As J’Nai Bridges, noted opera singer, said during “American Masters: In the Making” as she considered the future of her craft in a post-George Floyd world, “When I think of giving up . . I think of what [the shoulders I stand on have] gone through and what roads they’ve paved and what doors they’ve opened so I can be here today doing what I love.”
Toni Morrison reminds us with her work that the past is always in process. When we analyze it, an infinite amount of information can be yielded. The fight for ‘fair’ Black visibility on screen is as old as the motion picture industry itself. For centuries, Black moviegoers and Black artists alike have been trying to calculate the perfect formula to display Black humanity on screen. The answer is not as simple as a singular formula of 2+2 equals ‘positive, perfect representation,’ but with knowledge of the past as a guide, we allow multi-layered performances of identity to shine.

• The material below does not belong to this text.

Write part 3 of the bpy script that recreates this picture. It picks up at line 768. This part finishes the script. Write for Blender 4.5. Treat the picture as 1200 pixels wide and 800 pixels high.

In working on Black Film Archive for nearly three years, I’ve had to parse through the limited notions of Black cinema that are often placed upon the form from curators, distributors and white decision-makers. The rotating cycle of suppression and waves of limited amplification of Black cinema is tied to a history of wavering white investment in the form across time. How do I persevere on an uphill battle of this uncertain terrain and remain optimistic about Black cinema’s future?
My answer is in the same vein. I feel a deep kinship with the artists and histories displayed in Black Film Archive. Because they are an extension of my family, the love of sharing their stories will be there for me long after the novelty wears off for others.